IMF inquires cenbank about exchange rate mechanism
During a daylong meeting, the IMF officials asked the central bank to explain the mismatch in different components of the balance of payment, including trade credit and errors and omissions, according to meeting sources.

A visiting staff mission of the International Monetary Fund (IMF) has wanted to know from the Bangladesh Bank about the present exchange rate mechanism and how the dollar rate is set by the association of banks and their top executives.
During the daylong meeting, the IMF officials also asked the central bank to explain the mismatch in different components of the balance of payment, including trade credit and errors and omissions, according to meeting sources.
Trade credit, which included exports and imports, stood at negative $1.8 billion in the first two months – July and August – of the current fiscal year, when errors and omissions stood at $796 million, central bank data shows.
When errors and omissions are negative, that means the figure is short in terms of the inflow of exports. The errors and omissions rose to a negative $3 billion in FY23.
The IMF team opined that Wednesday's policy rate hike will not work immediately to control inflation, as the reference rate is measured by the six-month average rate of the Treasury bill. It means the result will not come before six months.
A top official who attended the meeting said the IMF officials inquired about how the Association of Bankers, Bangladesh (ABB) and the Bangladesh Foreign Exchange Dealers Association (Bafeda) determine the dollar exchange rate and the sources of data they use for this purpose.
"They also wanted to know whether the ABB and Bafeda can fix the rate independently," he said, adding, "However, the Bangladesh Bank officials were unable to provide a satisfactory answer."
In September last year, the Bangladesh Bank introduced multiple exchange rates and instructed ABB and Bafeda to set the rates every week based on market demand.
Since then, the two associations have continued to set the rates, but many banks are ignoring these rates when buying and selling dollars because the announced rates are not market-driven; instead, they are instructed by the central bank.
The Bangladesh Bank has recently fined 10 banks for not following the ABB and Bafeda announced rates, which reflects that the rate is not market-driven and managed by the central bank.
Currently, ABB and Bafeda set the exchange rate at Tk110.50, even though the market rate is above Tk116.

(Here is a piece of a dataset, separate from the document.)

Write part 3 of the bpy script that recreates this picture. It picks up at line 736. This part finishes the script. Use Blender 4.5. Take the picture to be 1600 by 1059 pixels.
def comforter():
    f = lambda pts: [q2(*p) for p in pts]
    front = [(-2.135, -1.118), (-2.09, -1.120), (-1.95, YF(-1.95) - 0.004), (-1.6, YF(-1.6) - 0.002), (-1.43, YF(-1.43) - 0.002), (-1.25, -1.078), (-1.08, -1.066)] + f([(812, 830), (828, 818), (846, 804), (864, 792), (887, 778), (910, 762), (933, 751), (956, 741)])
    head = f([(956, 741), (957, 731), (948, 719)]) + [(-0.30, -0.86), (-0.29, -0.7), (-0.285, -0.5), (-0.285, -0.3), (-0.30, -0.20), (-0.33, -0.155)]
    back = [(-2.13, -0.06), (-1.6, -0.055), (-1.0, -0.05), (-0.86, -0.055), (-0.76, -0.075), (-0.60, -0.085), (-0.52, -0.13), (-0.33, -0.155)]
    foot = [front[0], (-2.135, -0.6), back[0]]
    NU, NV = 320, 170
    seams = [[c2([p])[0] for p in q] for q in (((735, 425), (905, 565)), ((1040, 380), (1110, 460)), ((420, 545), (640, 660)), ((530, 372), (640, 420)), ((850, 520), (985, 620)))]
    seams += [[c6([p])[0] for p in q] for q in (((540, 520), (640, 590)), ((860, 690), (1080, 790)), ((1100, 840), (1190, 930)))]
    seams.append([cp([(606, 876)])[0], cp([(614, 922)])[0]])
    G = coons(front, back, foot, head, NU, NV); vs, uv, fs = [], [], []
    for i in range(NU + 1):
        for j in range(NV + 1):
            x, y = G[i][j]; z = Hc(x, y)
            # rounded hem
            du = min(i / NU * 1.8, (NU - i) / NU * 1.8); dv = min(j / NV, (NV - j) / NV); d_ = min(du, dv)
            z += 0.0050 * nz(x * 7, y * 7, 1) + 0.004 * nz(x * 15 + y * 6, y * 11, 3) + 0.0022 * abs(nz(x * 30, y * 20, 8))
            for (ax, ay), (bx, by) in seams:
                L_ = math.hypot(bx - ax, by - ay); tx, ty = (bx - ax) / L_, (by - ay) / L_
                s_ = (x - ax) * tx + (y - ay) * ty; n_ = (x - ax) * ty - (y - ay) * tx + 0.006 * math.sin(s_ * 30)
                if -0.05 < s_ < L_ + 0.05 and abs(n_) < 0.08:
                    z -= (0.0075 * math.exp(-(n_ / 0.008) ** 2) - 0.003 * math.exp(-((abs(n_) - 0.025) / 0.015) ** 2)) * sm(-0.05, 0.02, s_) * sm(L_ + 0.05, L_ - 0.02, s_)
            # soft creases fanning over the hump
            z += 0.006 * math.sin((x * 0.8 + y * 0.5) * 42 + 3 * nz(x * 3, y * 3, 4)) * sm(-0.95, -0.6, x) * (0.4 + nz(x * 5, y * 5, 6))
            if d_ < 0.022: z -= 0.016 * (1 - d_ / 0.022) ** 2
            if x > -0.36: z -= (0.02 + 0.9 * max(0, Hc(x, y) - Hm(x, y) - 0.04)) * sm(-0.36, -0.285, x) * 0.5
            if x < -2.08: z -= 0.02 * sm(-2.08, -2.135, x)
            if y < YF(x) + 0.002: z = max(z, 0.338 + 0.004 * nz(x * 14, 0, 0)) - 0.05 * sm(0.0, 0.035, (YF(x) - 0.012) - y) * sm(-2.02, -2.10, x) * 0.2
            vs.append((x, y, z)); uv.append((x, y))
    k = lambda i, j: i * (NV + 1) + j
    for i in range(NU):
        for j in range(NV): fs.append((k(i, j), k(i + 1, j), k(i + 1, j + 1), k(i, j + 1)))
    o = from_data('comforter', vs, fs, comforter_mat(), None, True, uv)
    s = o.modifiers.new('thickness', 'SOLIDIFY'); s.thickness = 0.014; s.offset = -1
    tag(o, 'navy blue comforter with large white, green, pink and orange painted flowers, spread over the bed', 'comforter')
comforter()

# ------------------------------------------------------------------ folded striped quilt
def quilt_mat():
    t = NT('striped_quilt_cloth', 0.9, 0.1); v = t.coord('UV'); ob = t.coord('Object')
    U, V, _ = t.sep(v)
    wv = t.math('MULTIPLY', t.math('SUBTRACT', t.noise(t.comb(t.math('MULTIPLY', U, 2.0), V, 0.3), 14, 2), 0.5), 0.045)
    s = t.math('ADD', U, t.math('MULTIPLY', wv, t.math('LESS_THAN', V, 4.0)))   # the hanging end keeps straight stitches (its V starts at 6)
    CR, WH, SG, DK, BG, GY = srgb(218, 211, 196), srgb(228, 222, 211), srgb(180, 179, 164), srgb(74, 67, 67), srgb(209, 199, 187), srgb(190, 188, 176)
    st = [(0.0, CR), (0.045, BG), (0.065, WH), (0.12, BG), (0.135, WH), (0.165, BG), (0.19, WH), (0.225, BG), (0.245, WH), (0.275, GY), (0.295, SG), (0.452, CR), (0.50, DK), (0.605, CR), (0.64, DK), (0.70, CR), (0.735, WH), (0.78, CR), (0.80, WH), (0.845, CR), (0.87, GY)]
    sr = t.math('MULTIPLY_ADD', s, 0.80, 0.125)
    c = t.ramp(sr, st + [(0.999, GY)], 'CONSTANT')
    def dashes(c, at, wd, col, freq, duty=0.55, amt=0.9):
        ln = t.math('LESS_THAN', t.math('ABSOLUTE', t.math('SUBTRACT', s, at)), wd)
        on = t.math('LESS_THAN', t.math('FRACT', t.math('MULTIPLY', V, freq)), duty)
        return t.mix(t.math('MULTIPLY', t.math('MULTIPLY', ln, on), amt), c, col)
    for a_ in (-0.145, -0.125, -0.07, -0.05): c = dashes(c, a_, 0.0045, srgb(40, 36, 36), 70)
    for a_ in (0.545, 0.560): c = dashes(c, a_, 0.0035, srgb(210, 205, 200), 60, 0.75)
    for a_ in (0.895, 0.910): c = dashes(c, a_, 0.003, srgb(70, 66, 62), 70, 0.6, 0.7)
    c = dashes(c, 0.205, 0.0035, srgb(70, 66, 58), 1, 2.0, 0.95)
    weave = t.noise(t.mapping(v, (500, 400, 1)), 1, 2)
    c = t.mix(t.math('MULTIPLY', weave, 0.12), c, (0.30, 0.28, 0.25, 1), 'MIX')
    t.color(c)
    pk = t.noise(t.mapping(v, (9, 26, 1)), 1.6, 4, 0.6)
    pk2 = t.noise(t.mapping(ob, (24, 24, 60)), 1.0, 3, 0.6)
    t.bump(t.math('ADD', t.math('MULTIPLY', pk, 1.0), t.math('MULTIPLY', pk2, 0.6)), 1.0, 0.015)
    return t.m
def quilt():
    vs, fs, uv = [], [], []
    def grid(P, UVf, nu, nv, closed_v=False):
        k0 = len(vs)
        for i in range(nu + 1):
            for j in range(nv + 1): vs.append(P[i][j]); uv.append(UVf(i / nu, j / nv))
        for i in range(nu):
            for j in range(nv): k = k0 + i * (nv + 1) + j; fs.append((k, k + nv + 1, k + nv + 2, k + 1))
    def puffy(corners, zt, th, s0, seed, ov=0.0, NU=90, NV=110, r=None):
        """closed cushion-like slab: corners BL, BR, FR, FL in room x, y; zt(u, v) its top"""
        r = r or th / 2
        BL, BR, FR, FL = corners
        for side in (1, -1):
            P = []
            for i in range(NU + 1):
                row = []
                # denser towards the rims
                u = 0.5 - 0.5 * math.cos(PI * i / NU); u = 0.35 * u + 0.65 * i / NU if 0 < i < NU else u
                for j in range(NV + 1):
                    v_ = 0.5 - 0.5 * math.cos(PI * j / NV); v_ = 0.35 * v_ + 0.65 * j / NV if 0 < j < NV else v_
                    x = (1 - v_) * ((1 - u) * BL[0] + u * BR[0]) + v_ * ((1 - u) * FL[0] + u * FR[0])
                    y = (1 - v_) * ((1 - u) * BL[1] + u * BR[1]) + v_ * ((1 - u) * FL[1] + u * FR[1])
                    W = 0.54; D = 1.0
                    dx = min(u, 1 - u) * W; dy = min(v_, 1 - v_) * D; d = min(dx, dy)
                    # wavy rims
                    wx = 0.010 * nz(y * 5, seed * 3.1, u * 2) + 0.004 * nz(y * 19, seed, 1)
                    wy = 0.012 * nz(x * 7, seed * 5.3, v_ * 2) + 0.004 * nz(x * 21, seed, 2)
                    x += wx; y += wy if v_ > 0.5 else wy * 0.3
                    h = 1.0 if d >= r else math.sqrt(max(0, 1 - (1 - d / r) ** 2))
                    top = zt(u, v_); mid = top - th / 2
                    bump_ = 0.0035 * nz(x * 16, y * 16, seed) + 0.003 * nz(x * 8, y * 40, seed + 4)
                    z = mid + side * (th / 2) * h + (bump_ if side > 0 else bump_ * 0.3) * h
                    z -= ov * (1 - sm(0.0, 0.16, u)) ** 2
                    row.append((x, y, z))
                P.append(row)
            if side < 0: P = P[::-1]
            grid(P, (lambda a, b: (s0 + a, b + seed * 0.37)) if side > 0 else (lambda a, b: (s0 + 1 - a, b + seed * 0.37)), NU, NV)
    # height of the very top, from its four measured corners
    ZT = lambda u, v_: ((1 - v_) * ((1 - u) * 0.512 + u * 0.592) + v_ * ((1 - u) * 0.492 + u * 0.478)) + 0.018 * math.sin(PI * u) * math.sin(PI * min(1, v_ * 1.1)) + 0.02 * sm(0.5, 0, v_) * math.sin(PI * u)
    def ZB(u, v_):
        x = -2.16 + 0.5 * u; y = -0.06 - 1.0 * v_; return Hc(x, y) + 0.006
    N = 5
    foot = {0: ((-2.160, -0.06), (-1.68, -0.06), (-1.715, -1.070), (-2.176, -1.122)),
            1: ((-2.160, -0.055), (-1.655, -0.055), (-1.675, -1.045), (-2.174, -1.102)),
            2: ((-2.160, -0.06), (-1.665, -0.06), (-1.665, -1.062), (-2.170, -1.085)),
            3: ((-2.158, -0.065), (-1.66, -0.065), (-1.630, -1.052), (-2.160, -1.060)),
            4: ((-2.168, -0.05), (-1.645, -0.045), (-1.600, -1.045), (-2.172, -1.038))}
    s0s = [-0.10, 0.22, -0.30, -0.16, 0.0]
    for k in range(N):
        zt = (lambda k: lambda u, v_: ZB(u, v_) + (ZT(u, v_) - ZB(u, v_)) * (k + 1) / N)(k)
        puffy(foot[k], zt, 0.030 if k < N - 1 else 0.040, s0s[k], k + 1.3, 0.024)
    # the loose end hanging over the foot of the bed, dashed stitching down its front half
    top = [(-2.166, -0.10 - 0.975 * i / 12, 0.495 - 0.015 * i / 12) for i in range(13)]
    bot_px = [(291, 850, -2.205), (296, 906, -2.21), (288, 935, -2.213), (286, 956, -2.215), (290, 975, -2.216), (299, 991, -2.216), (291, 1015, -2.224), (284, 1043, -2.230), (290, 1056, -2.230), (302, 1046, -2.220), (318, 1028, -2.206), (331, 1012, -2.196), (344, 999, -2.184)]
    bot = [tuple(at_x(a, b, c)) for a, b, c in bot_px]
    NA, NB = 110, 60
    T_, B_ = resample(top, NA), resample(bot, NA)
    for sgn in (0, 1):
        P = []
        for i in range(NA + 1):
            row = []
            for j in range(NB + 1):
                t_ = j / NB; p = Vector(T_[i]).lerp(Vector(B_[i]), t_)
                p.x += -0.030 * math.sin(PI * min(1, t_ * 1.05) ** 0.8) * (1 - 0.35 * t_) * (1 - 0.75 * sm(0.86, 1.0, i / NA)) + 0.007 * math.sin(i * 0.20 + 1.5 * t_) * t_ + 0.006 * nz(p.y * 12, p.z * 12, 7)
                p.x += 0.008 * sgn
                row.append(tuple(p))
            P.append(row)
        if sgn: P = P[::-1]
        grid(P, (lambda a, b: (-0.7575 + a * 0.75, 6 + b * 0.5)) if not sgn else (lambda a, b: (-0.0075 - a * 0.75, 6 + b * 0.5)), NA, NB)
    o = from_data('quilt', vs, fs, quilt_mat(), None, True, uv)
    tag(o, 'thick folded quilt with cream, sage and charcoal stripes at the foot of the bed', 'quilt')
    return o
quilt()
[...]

Also, an IMF representative inquired about the progress of the Sustainable Public Procurement (SPP) policy formulation from the officials of the Central Procurement Technical Unit (CPTU), which monitors all government procurements, according to sources at the unit.
During a meeting at the CPTU office, officials informed the representative that the IMF had a requirement to formulate the SPP policy, which has already been drafted. Currently, it has been sent to the Cabinet Division for final approval. The SPP policy is expected to receive approval at the upcoming Cabinet meeting.
Officials said the issue of good governance in public procurement is related to the SPP policy. That is why the IMF is giving importance to the policy. This policy emphasises the purchase of sustainable, environmentally friendly products. Also, social sustainability and economic sustainability have been given importance in this policy.
The SPP policy is designed to assist procurement entities in procuring goods, works, and services complying with the sustainable definition in an efficient, consistent, equitable, and accountable manner.
IMF's Senior Economist Suphachol Suphachalasai and CPTU Director General Mohammed Shoheler Rahman Chowdhury were present at the meeting.
On Wednesday, the IMF said the Bangladesh Bank's monetary policy has failed to control inflation, pointing to the central bank's failure to fix the exchange rate based on the actual market situation and to set a sufficiently high lending rate to reduce the money supply.
Revenue collection to achieve target, NBR tells IMF
The National Board of Revenue (NBR) has informed the visiting IMF team that an additional revenue of Tk24,500 crore will be collected this year thanks to some measures taken by the board.
Of the amount Tk5,750 crore will be collected as a result of changes made to the new income tax. Besides, the revenue board aims to collect Tk15,400 crore through regular measures, including through control of tax evasion.
The IMF team also held separate meetings with the Value Added Tax (VAT) Department, the Customs Department, and the Tax Department of the NBR.
A Tax Department official, who was present at the meeting, told TBS that the revenue board expressed hope that it will be able to achieve this year's target. "The IMF team expressed its satisfaction at our efforts," he said.